Her music video work, primarily focused on the emerging indie-queer musician scene, has been featured in several online publications including Homoground, Rookie Magazine and NOISEY.
In 2016, her first directed horror-short, Wolf’s Museum of Mystery, was given the Florida Spotlight Award at Orlando’s Spooky Empire Film Festival.
In 2015, her documentary short-film pitch for, The Grey Area, received the Art Juror’s Award for start up funding and was also awarded Jacksonville’s most anticipated film project by VOID magazine. Currently in production, Anfuso is co-directing and the main subject of the film, which focuses on the perspective of a masculine female battling society’s oppressive expectations placed on women.
MetroJacksonville.com recently described Anfuso as, “ a visionary film and video director doing stark explorations of alternative and emerging queer culture.”
I believe that every project should begin with a story and that story should be the foundation upon what the concept is built on. With music videos that story, in my opinion, is the story of the song. Who wrote it and why was it written? I have found that beginning with those questions leads to discovering the personality of the musician or the band and the personality of that individual song.

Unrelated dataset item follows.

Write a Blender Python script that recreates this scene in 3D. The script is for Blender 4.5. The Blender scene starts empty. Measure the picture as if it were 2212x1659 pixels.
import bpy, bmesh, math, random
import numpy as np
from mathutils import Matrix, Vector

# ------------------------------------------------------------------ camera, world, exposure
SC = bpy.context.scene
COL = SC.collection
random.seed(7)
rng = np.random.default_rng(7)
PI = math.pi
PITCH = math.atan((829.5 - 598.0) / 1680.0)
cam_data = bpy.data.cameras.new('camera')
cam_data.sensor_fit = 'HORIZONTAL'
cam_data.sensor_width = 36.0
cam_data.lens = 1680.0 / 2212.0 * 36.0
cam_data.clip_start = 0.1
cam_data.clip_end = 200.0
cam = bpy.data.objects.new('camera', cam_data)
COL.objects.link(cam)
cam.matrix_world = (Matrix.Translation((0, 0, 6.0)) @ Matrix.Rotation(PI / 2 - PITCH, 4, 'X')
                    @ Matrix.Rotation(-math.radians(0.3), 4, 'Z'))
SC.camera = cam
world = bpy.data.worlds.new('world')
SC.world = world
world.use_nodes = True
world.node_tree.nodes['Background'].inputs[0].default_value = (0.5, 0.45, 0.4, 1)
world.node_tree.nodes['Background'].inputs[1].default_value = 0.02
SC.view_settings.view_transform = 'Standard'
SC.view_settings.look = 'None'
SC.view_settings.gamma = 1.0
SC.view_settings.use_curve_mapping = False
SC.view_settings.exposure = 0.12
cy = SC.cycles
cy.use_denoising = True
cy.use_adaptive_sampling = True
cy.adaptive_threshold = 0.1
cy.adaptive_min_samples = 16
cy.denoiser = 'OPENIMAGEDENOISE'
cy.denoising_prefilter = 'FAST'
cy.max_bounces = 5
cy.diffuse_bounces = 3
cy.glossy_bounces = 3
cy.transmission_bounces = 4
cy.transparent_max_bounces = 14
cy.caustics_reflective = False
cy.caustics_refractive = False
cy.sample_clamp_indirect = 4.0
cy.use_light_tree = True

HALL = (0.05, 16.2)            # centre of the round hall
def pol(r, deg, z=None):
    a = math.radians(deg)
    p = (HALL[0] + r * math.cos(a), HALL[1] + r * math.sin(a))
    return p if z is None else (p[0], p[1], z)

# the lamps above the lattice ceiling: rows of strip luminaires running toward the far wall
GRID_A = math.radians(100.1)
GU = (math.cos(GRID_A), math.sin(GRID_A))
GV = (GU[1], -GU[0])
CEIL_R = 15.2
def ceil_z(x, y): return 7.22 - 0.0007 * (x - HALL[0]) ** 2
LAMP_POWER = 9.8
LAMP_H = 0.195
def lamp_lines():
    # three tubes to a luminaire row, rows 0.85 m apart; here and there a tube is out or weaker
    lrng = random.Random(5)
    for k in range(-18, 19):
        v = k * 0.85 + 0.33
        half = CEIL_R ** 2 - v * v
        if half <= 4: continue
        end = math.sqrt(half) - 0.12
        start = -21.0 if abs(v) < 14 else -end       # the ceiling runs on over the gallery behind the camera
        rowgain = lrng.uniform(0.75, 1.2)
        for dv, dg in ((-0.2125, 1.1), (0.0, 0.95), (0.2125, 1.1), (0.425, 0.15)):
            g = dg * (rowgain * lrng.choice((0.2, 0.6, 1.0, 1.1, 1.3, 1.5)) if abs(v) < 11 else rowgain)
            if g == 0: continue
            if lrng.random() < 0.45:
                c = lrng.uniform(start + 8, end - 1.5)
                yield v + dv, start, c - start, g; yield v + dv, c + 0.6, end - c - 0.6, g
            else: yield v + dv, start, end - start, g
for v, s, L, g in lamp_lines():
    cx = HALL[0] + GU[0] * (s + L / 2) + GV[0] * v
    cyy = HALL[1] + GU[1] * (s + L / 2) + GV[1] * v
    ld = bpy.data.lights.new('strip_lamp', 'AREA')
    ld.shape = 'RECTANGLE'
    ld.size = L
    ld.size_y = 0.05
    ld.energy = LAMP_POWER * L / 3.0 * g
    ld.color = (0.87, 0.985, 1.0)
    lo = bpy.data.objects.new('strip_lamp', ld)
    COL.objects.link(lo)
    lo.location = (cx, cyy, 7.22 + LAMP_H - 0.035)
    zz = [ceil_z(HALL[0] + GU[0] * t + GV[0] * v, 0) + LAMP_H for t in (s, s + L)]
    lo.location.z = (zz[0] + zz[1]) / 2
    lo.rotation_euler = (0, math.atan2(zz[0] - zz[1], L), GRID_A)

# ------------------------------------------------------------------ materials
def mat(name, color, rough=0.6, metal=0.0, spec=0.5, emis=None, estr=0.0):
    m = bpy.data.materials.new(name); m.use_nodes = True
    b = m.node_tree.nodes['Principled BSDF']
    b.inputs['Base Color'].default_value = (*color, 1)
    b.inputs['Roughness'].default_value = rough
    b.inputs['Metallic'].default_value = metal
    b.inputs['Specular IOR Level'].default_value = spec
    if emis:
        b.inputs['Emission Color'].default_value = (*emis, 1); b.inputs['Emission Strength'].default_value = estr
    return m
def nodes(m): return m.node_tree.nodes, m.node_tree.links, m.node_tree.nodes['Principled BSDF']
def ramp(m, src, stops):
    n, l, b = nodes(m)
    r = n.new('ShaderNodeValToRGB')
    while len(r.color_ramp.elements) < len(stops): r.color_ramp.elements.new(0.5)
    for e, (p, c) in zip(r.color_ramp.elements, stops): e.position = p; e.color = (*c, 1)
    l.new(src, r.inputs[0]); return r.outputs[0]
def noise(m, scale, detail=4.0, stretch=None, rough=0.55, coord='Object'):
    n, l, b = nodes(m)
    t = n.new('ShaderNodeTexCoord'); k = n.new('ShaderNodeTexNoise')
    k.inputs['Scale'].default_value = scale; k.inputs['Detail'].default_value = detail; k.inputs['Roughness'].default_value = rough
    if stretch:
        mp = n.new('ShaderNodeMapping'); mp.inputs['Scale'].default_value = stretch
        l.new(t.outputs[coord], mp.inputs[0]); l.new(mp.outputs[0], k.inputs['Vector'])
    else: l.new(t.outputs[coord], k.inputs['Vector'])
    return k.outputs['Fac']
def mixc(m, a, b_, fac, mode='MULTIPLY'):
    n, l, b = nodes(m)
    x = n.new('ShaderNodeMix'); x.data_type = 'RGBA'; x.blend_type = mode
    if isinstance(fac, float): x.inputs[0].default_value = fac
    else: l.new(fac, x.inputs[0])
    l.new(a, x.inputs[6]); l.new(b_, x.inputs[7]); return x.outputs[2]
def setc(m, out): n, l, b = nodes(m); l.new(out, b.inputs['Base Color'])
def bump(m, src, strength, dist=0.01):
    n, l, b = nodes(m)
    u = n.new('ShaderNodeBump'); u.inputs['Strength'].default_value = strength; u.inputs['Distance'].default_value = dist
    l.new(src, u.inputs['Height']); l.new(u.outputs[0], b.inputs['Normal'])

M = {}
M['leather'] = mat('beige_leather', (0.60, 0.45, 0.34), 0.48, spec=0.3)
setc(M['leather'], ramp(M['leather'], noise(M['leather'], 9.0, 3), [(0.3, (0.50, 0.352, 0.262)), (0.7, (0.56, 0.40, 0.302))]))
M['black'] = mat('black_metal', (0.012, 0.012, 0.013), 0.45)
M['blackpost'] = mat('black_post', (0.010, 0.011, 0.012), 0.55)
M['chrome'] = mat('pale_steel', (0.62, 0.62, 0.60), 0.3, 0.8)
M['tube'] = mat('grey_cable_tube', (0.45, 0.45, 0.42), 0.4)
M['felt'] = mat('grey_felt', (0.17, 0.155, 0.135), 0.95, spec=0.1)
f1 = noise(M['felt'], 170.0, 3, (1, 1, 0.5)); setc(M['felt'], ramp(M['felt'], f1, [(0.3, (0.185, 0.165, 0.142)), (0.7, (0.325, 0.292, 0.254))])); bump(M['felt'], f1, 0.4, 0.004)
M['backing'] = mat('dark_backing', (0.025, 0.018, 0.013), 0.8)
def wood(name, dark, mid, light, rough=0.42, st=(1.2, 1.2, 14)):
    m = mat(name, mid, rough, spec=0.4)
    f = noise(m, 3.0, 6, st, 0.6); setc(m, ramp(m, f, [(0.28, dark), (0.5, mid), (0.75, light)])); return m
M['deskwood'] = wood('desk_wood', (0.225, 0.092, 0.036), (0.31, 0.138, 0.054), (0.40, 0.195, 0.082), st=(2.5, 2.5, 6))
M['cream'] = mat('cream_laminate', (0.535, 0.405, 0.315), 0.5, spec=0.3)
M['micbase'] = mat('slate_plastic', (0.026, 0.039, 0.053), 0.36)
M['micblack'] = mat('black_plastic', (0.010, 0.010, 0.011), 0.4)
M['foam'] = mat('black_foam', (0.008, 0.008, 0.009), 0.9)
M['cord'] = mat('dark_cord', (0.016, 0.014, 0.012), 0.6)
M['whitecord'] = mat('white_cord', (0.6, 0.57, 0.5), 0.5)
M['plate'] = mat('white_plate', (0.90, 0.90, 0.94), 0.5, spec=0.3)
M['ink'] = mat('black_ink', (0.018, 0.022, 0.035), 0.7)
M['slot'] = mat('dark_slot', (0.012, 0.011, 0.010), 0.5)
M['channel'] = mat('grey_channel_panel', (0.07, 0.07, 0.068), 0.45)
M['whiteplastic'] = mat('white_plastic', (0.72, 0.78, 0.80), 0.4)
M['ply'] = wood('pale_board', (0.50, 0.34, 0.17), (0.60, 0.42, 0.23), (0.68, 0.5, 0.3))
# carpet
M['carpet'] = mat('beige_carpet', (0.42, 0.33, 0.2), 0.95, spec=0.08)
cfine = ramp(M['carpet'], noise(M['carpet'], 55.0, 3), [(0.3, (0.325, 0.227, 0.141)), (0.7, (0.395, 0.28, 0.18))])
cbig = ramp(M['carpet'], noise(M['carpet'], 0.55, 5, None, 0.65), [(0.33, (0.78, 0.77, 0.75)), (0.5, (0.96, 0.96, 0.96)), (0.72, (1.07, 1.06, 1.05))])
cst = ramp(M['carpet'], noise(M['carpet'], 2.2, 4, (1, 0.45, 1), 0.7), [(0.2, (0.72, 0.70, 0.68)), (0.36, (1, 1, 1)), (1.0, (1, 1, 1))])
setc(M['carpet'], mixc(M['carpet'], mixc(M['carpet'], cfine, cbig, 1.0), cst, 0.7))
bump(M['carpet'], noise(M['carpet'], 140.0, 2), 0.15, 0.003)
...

The story behind this song was fascinating to me. It truly represented the kind of endearing traditions and superstitions women in the South still carry with them and pass on to their children. It also directly represents Stacey Bennett's charmingly eccentric personality that makes her such a unique musician.
I wanted to take Stacey's strange and quirky demeanor mixed with her dark humor about life and backdrop it with the southern environment that has been such a strong influence in her music.
It was a hilariously challenging obstacle course of a production and I loved it all.